O impacto da pesca industrial e das alterações ambientais também se faz sentir na abundância e na qualidade do pescado.
«Quando comecei, havia peixe com fartura. Agora, o mar está vazio. O que apanhamos mal dá para a gasolina”, diz Luís, «tinha-se sempre quase quatro caixas de peixe, mas agora não se têm apanhado nada».
O pescador refere que antes conseguia ganhar 12 contos por semana (o que equivale a 300 euros), mas agora se já ganhar 50 euros por dia, é bom.
Apesar de tudo, a tradição persiste na memória e nas mãos de homens como Luís.
«Aprendi com os antigos, a ver e a fazer. Hoje ninguém quer aprender, ninguém quer ir para o mar», recorda-se.
O envelhecimento da classe piscatória e a falta de novos pescadores ameaçam a continuidade desta herança cultural.
A situação é agravada pela concorrência de países como Marrocos, onde, segundo Luís, as restrições ambientais são mais eficazes.
«Eles não usam plástico. Por isso têm 30 vezes mais peixe que nós», afirma.
Além da degradação ambiental, Luís fala também da transformação social de Armação de Pêra. O turismo tomou o lugar da pesca como motor económico da região.
«As grutas que hoje são negócio eram, no meu tempo, um meio de sobrevivência».
O pescador recorda com nostalgia os tempos da antiga lota na praia, onde o peixe era vendido diretamente na areia.
«Espalhava-se o peixe e começava o leilão. Era outro tempo», recorda.
Tinha alguém que era o vendedor e os compradores vinham todos atrás.
«À medida que o barco ia chegando, eles sabiam quais os barcos que estavam a seguir, O barco tinha o peixe espalhado. Eles vinham e faziam uma roda. O vendedor punha-se no meio e começava-se a dizer preços de cima para baixo, de mil para baixo», conta Luís.
Depois do 25 de Abril, na época dos retornados, a lota passou para o edifício onde se identifica atualmente. Ainda havia muitos pescadores, muito peixe e 60 barcos a andar no mar. Na lota, o que era pescado, era pesado, afixava-se o nome do barco, vendido e no final da semana ia-se receber o dinheiro.
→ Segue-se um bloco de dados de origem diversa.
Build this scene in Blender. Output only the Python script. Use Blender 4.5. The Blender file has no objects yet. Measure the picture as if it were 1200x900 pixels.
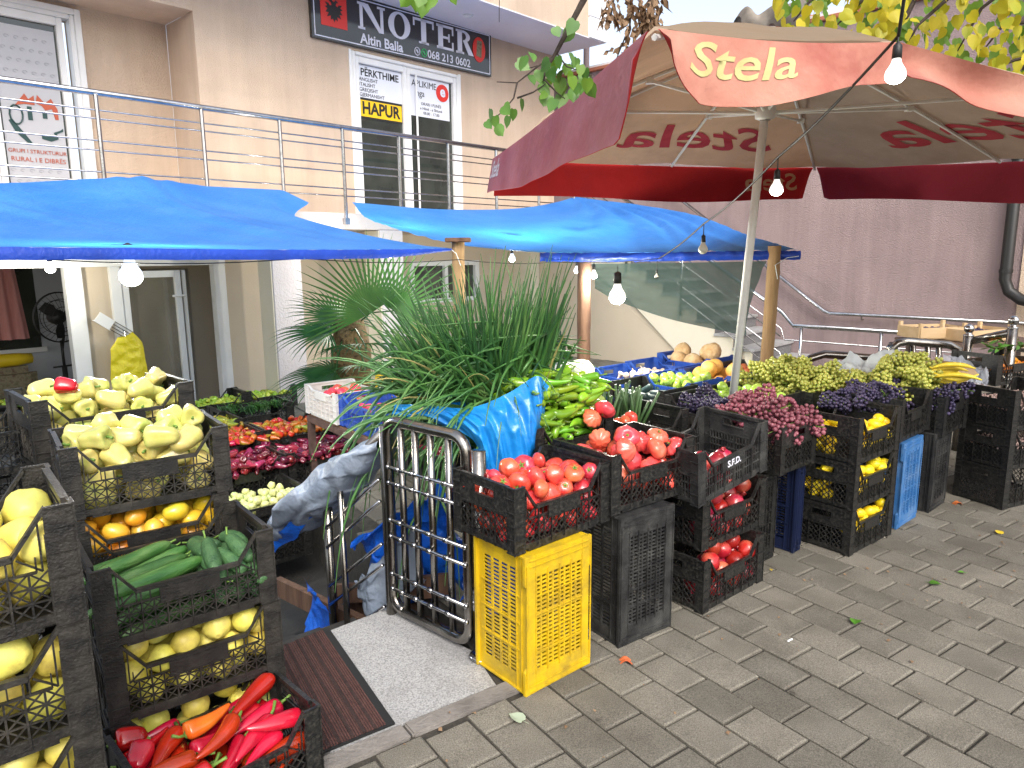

Ser pescador, para Luís, é um trabalho livre, apesar de estar na praia durante muitas horas, não se vê em mais nenhuma profissão. De vez quando tem pessoas que lhe vêm falar e ainda se recorda de quando ia com os seus colegas jogar “à bola” quando tinham tempo livre.
Além da pesca abundante, lembra-se de uma Armação de Pêra diferente. Cheia de vivendas, de turismo sueco, dois estaleiros, do Chalé que foi destruído, os primeiros dois cafés, adegas e tabernas, e os três locais onde já existiu um casino. Considerava a melhor e mais bonita terra do Algarve. Lembra-se, ainda, dos barcos de madeira e o aparecimento dos de fibra, há cerca de 25 anos.
Hoje, entre as redes gastas e o mar cada vez mais vazio, resta-lhe o consolo de ainda levar para casa o “peixinho fresco” e o pedido da construção de um porto de recreio para que possa haver mais condições para saírem em tempo de "vendaval" e para que mais jovens possam exercer a profissão. Mas o tom de resignação é claro: «Já não vale o esforço. Não paga o trabalho que dá».
O testemunho de Luís Pina é mais do que uma história de vida: é o espelho de uma atividade em risco de desaparecer, engolida pelas marés do progresso e do esquecimento.